══ SUPPLIED DATA

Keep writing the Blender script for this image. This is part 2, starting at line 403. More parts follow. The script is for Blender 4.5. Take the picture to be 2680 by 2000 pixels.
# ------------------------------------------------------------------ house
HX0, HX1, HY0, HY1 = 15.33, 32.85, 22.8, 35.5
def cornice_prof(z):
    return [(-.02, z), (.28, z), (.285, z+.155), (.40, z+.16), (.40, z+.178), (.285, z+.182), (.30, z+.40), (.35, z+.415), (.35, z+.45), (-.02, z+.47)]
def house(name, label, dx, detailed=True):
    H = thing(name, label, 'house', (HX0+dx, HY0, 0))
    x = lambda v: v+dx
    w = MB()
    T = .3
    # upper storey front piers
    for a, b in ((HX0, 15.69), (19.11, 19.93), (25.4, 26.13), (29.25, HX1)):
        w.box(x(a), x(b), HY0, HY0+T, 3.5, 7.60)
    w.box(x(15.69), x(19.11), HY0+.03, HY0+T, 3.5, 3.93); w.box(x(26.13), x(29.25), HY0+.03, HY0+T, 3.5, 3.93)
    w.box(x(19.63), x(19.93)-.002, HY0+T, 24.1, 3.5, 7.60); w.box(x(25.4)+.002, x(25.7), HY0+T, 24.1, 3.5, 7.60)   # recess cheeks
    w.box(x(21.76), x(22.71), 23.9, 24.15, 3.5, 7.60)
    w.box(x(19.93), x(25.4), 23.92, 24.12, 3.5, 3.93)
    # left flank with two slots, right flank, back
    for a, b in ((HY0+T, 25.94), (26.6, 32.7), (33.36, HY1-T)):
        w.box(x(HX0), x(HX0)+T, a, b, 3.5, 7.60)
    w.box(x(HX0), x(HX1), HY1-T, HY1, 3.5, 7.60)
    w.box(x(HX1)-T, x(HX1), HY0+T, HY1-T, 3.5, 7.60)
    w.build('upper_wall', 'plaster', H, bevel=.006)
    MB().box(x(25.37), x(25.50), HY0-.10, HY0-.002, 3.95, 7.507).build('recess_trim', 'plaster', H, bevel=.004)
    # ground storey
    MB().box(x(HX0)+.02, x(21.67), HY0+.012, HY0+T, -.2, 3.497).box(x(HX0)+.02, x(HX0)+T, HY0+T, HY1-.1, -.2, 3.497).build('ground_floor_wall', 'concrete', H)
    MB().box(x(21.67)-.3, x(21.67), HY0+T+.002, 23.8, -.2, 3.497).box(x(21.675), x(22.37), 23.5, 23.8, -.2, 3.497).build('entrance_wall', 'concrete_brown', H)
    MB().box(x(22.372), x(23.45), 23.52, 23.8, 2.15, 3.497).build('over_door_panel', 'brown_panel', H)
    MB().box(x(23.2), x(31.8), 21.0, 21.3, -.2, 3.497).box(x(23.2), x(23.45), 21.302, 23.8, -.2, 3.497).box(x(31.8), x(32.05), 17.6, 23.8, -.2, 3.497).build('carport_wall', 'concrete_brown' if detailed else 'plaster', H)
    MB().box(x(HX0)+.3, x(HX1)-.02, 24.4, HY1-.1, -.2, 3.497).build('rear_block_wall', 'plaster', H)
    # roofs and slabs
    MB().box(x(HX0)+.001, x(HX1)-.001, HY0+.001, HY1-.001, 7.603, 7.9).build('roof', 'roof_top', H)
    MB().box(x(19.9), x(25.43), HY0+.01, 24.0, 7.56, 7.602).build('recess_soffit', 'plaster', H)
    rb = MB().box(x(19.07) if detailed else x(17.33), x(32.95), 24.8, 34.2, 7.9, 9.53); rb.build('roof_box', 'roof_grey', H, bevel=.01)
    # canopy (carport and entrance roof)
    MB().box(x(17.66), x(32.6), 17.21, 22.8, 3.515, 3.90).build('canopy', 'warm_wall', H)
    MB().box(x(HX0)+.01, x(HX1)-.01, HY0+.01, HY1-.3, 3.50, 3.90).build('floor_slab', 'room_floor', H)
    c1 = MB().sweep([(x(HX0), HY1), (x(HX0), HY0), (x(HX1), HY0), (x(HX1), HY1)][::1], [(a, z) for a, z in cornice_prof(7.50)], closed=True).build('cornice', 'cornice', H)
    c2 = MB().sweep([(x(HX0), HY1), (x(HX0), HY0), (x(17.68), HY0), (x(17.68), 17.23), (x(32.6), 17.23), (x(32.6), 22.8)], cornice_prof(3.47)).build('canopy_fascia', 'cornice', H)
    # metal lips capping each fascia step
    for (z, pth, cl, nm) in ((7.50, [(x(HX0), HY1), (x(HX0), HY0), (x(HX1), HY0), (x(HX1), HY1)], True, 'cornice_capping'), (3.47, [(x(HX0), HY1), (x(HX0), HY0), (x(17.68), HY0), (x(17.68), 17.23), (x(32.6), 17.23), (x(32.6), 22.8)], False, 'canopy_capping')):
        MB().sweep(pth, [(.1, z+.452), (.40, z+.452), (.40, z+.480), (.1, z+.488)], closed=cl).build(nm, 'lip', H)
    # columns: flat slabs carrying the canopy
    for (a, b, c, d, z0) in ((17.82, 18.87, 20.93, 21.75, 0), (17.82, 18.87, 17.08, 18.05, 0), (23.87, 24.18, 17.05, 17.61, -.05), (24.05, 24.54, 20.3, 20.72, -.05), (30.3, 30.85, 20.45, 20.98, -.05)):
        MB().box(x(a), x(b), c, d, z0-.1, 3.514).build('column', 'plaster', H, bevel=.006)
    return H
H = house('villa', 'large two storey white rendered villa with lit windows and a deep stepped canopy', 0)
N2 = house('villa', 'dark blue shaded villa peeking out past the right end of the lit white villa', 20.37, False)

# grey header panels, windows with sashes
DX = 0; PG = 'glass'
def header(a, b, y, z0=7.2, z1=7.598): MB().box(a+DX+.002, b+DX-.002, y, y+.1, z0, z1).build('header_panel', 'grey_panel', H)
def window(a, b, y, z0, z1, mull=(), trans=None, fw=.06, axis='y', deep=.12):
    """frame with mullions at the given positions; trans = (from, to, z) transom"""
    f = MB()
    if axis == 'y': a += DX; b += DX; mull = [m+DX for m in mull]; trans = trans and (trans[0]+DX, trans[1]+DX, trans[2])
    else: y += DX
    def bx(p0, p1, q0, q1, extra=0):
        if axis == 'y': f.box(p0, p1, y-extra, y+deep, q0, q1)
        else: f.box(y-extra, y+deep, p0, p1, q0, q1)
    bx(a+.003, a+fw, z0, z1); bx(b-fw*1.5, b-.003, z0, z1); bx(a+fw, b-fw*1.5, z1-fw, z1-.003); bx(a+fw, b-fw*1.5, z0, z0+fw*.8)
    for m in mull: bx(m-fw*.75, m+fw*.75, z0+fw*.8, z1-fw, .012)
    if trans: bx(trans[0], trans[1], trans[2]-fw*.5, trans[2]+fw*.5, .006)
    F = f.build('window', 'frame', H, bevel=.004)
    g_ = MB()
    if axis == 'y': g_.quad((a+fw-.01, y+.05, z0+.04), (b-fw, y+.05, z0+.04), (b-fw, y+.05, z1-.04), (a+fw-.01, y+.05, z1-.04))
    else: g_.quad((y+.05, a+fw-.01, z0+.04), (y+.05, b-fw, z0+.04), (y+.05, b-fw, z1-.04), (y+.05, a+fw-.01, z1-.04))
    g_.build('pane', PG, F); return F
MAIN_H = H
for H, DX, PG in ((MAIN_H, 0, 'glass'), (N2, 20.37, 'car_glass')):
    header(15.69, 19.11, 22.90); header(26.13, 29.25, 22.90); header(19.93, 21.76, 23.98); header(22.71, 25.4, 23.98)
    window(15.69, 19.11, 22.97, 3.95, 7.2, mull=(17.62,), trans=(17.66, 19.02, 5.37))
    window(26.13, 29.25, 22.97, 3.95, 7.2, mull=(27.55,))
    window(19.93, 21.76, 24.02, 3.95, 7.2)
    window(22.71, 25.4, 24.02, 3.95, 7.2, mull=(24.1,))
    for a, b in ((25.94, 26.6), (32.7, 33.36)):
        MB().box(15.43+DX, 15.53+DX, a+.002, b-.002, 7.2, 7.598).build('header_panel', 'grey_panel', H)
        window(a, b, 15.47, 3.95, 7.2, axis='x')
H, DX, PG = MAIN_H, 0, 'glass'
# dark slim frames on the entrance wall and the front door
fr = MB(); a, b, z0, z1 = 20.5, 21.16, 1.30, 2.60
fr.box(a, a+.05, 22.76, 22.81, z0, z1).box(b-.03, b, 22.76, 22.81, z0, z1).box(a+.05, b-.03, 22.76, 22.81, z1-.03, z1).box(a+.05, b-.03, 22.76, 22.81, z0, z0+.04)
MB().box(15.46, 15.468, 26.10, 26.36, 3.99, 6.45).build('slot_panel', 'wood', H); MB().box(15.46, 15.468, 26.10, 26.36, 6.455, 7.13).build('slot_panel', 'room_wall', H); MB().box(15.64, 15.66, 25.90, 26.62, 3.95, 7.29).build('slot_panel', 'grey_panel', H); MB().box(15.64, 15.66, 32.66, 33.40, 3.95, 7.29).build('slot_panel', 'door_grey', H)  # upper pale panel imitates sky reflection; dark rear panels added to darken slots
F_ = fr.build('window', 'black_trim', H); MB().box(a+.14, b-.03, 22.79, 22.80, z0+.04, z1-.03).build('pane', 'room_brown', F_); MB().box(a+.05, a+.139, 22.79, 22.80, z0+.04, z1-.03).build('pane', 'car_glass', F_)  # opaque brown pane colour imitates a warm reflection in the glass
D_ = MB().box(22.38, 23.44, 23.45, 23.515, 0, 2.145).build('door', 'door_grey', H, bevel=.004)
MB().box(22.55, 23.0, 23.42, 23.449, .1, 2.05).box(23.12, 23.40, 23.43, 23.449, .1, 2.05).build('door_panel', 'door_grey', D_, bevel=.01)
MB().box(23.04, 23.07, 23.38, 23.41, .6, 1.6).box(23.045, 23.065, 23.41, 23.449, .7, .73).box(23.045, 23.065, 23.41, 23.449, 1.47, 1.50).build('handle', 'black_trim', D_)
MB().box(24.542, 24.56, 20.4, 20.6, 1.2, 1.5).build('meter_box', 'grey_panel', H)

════

- **WHAT YOU WILL DO**: Your task is to repeat the lines from the one containing "3.497).build('ground_floor_wall', 'concrete', H)" to the one containing "3.497).build('entrance_wall', 'concrete_brown', H)", both lines included. Leave out every other line.

- **TASK RESULT**:
    MB().box(x(HX0)+.02, x(21.67), HY0+.012, HY0+T, -.2, 3.497).box(x(HX0)+.02, x(HX0)+T, HY0+T, HY1-.1, -.2, 3.497).build('ground_floor_wall', 'concrete', H)
    MB().box(x(21.67)-.3, x(21.67), HY0+T+.002, 23.8, -.2, 3.497).box(x(21.675), x(22.37), 23.5, 23.8, -.2, 3.497).build('entrance_wall', 'concrete_brown', H)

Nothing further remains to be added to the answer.